There they are then, safe in London; a famous stock of bank-notes, so well executed that no human being except the Bank people would be able to discover the counterfeit. The agent takes a parcel at a time, and drops them in the street in the dark. This work he carries on for a week or two in such streets as are best calculated for the purpose, till he has well stocked the town. He may do the same at Portsmouth and other great towns if he please, and he may send off large supplies by post.
Now, Jack, suppose you were up at London with your master’s waggon. You might find a parcel of notes. You would go to the first shop to buy your wife a gown and your children some clothes, yourself a hat, a greatcoat, and some shoes. The rest you would lay out at shops on the road home; for the sooner you got rid of this foundal, the less chance of having it taken from you. The shopkeepers would thank you for your custom, and your wife’s heart would bound with joy.

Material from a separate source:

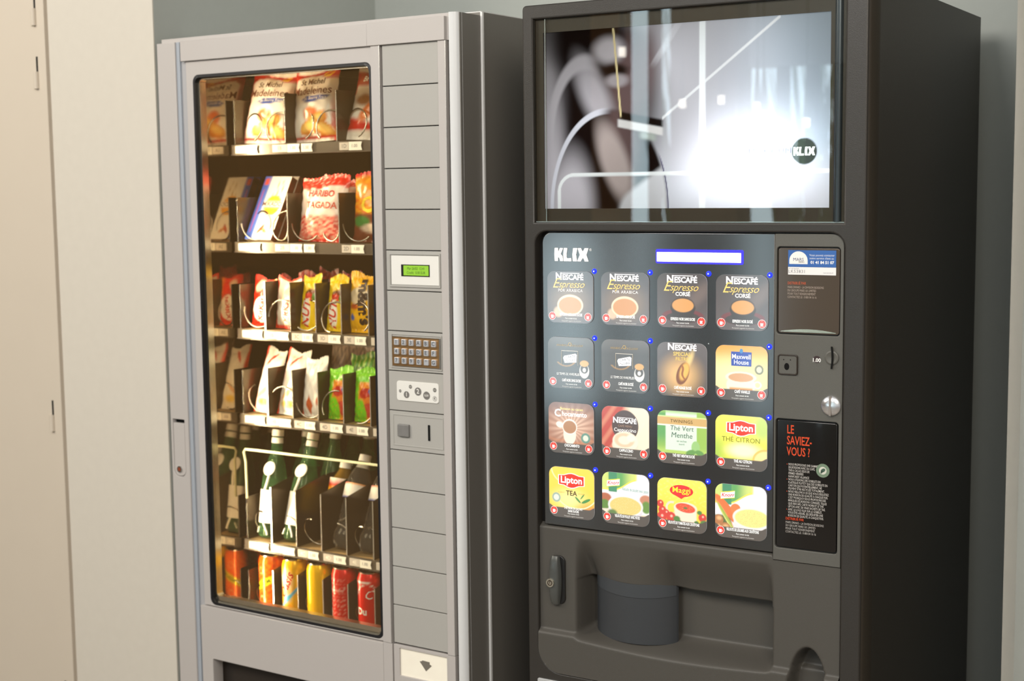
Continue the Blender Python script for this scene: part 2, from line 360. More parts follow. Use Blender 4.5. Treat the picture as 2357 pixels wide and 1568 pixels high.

The notes would travel about most merrily. At last they would come to the Bank. The holders would lose them; but you would gain by them. So that, upon the whole, there would be no loss, and the maker of the notes would have no gain. Others would find, and nearly all would do like you. In a few days the notes would find their way to the Bank in great numbers, where they would all be stopped. The news would spread abroad. The thieftakers would be busy. Every man who had had his note stopped at the Bank would alarm his neighbourhood. The country would ring with the news. Nobody would take a bank-note. All business would be at a stand. The farmers would sell no corn for bank-notes. The millers would have nothing else to pay with. No markets, because no money. The baker would be able to get no flour. He could sell no bread, for nobody would have money to pay him.
Jack, this thing will assuredly take place. Mind, I tell you so. I have been right in my predictions on former occasions; and I am not wrong now. I beg you to believe me; or, at any rate, to blame yourself if you lose by such an event. In the midst of this hubbub what will you do? Farmer Gripe will, I daresay, give you something to eat for your labour. But what will become of your five pounds? That sum you have in the Savings Bank, and as you are to have it out at any time when you please, your wife sets off to draw it. The banker gives her a five-pound note. She brings it; but nobody will take it of you for a pig, for bread, for clothing, or for anything else! And this, Jack, will be the fate of all those who shall be weak enough to put their money into those banks!